- The most obvious mistake - this is not your field of expertise! The mistake: Not hiring a registered investment advisor fiduciary (RIA), that is a retirement plan specialist, that takes full responsibility for selecting the funds including avoiding all the mistakes I am about to list. Sometimes Brokers (registered reps) and RIAs can make these mistakes - we seem them on plans we're analyzing regularly. When the funds are selected by the RIA with discretion, it's described under ERISA section 3(38). Delegating to an expert is a very smart fiduciary move!
- Not providing the lowest cost share class possible. Related: When the lower cost share class is not able to be accessed, not documenting why.
- Providing individual funds that are high volatility. They should be provided only inside of a “do it for me” option that is overseen by an RIA.
- Not providing enough passive low cost funds to construct a diversified portfolio.

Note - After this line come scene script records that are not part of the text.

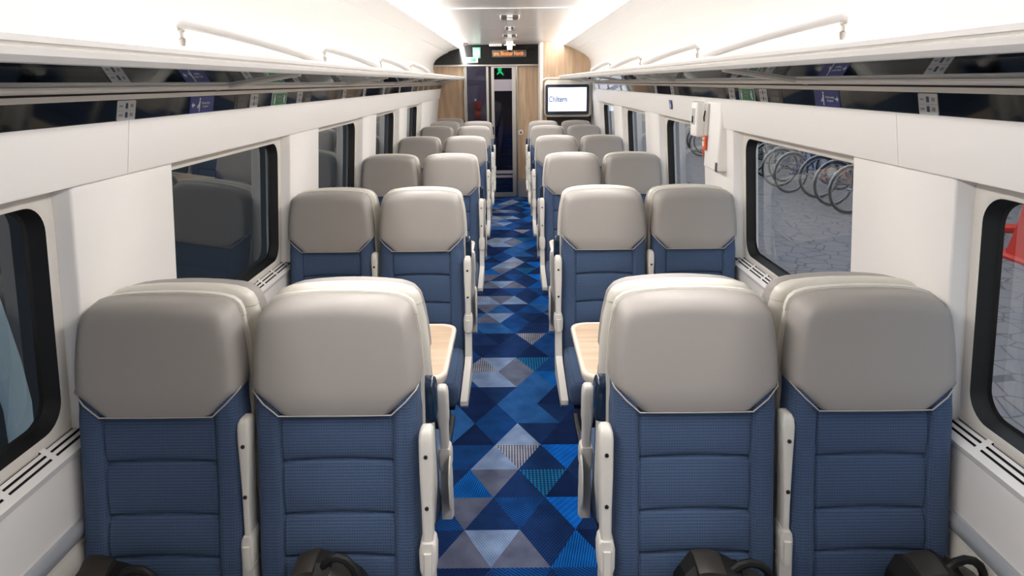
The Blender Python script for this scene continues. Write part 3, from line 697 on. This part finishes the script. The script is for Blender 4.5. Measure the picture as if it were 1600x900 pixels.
# small blue sticker on the panel above the right windows
o = empty('seat_sticker'); xv, upv = Vector((0, -1, 0)), Vector((-0.022, 0, 0.138)).normalized()
mt = Matrix((xv, upv, xv.cross(upv))).transposed().to_4x4(); mt.translation = (1.1215, 4.79, 1.715); o.matrix_world = mt
tag(o, 'small blue sticker with white figure on the white panel above the right windows', 'sticker')
b = B(); plate(b, -0.035, 0.035, -0.031, 0.031, 0.002, 0.004, 0.002); b.build('plate', M['sblue'], o)
b = B(); b.cyl((0.0, 0.018, 0.0045), (0, 0, 1), 0.006, 0.001, 12).poly([(-0.012, 0.008, 0.0042), (0.01, 0.008, 0.0042), (0.012, -0.02, 0.0042), (-0.014, -0.02, 0.0042)], (0, 0, 0.0008)); b.build('figure', M['swhite'], o)

# ---------------------------------------------------------------- alarm unit on the right wall
o = empty('emergency_alarm_unit', (1.145, 3.87, 1.60)); tag(o, 'white wall alarm unit with grey slot and orange label between two right windows', 'alarm')
b = B(); b.box(-0.03, 0.05, -0.23, 0.03, -0.21, 0.165, 0.012, 3); b.build('housing', M['white'], o)
b = B(); b.box(-0.042, -0.028, -0.04, 0.035, -0.03, 0.15, 0.005); b.build('slot_window', M['cleargrey'], o)
b = B(); b.box(-0.046, -0.036, -0.032, 0.02, -0.11, -0.03, 0.002); b.build('orange_label', M['orange'], o)
b = B(); b.box(-0.049, -0.044, -0.02, 0.012, -0.052, -0.042).box(-0.049, -0.044, -0.02, 0.012, -0.088, -0.062); b.build('label_print', M['rim'], o)
b = B(); b.tube([(-0.04, 0.02, -0.11), (-0.04, 0.02, -0.155)], 0.003, 6); b.build('seal_tag', M['orange'], o)
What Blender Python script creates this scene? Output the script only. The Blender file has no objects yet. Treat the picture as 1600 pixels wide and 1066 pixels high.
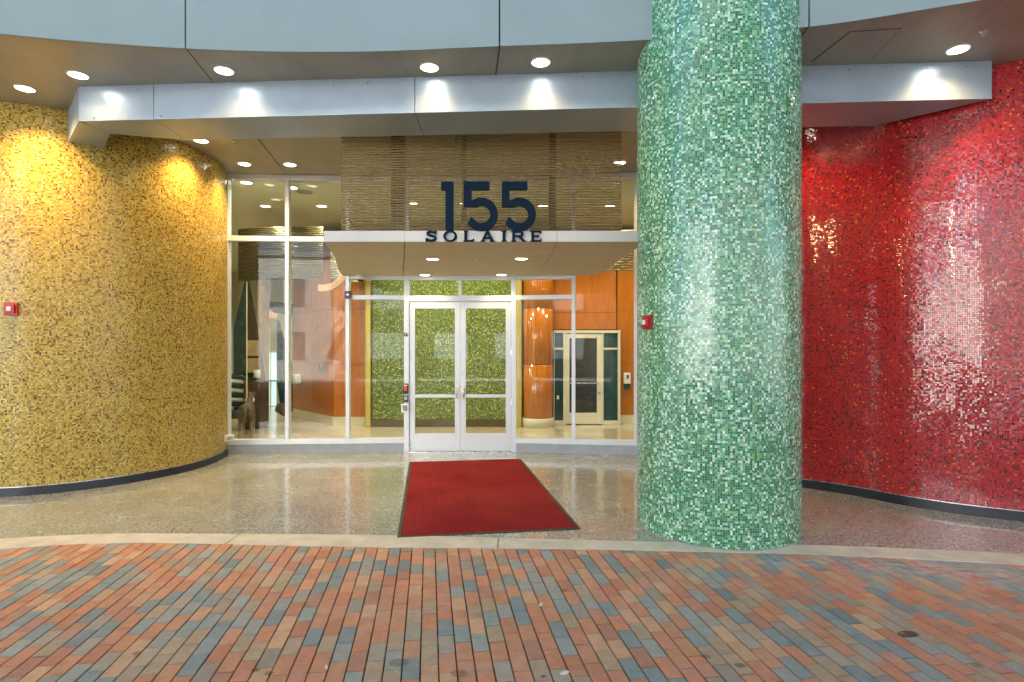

- Too many funds. You want diversification. If a participant allocates across funds that overlap, they achieve concentration, the opposite of diversification. Much of the angst in 2000-2009, the “Lost Decade”, was due to investors placing their assets in overlapping large US cap funds which follow the S&P500 which was down over the ten year period of the "Lost Decade".
- Removing actively managed funds from the lineup based solely on recent poor performance or adding actively managed funds to the lineup based solely on recent excellent performance. This points out the fundamental problem that active funds pose for plan fiduciaries. Their selection is very difficult to justify. Quite often when an active manager performs poorly relative to others, their performance turns around in the next time cycle and visa versa. If you follow active funds relative performance over time, you find that they bounce up and down in the rankings seemingly at random.
- Using funds that have restrictions (in fine print) that allow the fund to arbitrarily restrict trading of shares if they wish.